___ The input ___

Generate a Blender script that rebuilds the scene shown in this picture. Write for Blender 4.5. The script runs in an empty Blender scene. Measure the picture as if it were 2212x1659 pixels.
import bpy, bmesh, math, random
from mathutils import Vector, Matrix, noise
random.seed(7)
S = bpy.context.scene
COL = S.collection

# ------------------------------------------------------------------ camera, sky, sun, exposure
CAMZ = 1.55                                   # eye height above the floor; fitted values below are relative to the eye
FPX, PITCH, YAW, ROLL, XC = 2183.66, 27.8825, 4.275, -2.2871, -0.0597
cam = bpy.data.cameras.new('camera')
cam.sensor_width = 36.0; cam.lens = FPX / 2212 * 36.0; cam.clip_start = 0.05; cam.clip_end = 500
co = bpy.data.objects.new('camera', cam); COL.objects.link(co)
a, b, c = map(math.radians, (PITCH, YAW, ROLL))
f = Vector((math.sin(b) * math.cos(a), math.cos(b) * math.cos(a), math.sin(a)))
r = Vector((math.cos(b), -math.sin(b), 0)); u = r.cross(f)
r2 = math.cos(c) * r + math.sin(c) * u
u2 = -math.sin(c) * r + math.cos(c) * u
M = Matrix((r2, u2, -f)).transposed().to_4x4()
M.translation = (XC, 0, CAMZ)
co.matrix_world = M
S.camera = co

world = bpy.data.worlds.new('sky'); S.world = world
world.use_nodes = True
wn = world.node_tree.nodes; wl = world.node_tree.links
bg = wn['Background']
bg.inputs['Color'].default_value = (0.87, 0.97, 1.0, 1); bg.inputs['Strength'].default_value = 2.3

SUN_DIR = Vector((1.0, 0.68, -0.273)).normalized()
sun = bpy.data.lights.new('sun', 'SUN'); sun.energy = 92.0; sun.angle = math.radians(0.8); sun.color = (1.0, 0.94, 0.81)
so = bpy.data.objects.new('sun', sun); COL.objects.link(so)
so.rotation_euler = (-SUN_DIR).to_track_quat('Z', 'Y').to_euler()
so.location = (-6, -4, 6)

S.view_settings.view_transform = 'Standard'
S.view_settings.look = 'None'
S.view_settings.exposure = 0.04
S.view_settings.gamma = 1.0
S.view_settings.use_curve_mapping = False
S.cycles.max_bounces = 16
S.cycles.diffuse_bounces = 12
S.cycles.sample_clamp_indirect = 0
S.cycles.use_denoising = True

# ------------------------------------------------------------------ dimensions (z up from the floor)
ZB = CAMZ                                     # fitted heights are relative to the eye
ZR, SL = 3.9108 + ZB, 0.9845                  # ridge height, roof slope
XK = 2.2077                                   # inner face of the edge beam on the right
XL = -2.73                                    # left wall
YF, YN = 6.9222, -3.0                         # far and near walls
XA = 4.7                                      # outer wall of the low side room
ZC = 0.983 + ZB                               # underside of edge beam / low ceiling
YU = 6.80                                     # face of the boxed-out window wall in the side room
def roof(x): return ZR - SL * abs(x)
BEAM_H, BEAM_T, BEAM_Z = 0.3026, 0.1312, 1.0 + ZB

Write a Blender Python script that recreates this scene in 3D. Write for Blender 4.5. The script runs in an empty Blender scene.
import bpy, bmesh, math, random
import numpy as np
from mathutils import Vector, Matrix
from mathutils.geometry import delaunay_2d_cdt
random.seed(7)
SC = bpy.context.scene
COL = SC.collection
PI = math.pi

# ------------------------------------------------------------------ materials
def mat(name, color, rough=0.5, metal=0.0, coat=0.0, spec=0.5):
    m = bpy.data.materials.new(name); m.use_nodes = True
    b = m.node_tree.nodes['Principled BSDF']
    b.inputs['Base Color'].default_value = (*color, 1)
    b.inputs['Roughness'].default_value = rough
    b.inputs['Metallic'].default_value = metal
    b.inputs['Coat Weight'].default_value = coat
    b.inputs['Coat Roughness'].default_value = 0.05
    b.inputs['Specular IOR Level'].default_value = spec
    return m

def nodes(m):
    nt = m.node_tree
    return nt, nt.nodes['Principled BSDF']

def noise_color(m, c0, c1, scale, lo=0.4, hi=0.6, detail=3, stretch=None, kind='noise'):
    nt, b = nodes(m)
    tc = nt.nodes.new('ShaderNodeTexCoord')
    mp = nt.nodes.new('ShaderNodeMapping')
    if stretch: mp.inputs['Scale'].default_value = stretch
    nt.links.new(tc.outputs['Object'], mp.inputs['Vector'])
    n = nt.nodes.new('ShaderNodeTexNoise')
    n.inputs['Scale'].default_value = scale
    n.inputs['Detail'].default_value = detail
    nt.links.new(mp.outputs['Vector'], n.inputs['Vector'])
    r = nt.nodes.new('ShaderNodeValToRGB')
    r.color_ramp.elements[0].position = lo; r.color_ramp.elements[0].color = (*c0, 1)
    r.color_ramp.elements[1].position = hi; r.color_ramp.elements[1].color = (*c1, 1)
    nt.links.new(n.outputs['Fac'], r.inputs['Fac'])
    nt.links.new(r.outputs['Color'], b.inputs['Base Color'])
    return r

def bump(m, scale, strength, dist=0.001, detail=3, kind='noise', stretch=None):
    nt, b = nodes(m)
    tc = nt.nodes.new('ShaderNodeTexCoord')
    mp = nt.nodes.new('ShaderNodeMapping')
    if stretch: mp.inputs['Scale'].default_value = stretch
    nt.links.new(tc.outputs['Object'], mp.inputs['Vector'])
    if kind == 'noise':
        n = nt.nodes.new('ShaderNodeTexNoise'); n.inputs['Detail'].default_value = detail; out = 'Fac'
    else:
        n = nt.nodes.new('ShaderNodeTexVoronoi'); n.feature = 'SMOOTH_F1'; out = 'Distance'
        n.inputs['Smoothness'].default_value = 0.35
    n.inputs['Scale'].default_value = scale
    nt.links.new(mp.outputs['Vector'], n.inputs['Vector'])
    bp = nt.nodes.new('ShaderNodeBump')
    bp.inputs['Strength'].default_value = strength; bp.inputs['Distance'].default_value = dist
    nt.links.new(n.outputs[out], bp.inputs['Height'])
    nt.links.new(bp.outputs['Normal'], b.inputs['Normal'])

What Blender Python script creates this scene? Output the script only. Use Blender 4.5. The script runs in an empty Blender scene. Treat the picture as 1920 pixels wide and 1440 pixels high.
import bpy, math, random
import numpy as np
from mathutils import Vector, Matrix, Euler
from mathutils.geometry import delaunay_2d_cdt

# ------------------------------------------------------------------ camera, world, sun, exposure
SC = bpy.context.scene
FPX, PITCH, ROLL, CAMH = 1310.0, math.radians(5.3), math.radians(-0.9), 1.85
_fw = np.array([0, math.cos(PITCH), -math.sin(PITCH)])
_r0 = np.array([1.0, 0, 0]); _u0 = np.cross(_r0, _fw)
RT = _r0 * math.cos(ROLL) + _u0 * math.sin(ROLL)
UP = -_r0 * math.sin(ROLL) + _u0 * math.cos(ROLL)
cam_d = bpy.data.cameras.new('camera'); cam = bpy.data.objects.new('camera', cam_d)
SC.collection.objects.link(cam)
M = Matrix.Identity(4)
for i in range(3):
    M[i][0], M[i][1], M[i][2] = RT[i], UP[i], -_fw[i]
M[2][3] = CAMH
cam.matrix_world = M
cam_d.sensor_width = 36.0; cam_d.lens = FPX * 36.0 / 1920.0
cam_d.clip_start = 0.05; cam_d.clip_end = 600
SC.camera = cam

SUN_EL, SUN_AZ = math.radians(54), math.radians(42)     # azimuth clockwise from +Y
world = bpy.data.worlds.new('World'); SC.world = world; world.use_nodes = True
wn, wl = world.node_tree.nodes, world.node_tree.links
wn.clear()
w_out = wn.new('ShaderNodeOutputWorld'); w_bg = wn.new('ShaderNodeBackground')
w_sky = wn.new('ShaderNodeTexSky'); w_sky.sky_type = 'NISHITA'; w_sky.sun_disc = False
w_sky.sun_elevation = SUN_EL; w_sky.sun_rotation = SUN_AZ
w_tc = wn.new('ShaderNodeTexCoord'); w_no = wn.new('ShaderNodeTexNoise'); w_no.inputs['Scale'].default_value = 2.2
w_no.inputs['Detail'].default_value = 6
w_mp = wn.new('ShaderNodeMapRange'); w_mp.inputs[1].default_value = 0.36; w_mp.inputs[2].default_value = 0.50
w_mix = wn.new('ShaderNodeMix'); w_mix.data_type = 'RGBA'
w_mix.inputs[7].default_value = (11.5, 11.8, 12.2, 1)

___

Return each line that includes "script".

● **Expected output**
Generate a Blender script that rebuilds the scene shown in this picture. Write for Blender 4.5. The script runs in an empty Blender scene. Measure the picture as if it were 2212x1659 pixels.
Write a Blender Python script that recreates this scene in 3D. Write for Blender 4.5. The script runs in an empty Blender scene.
What Blender Python script creates this scene? Output the script only. Use Blender 4.5. The script runs in an empty Blender scene. Treat the picture as 1920 pixels wide and 1440 pixels high.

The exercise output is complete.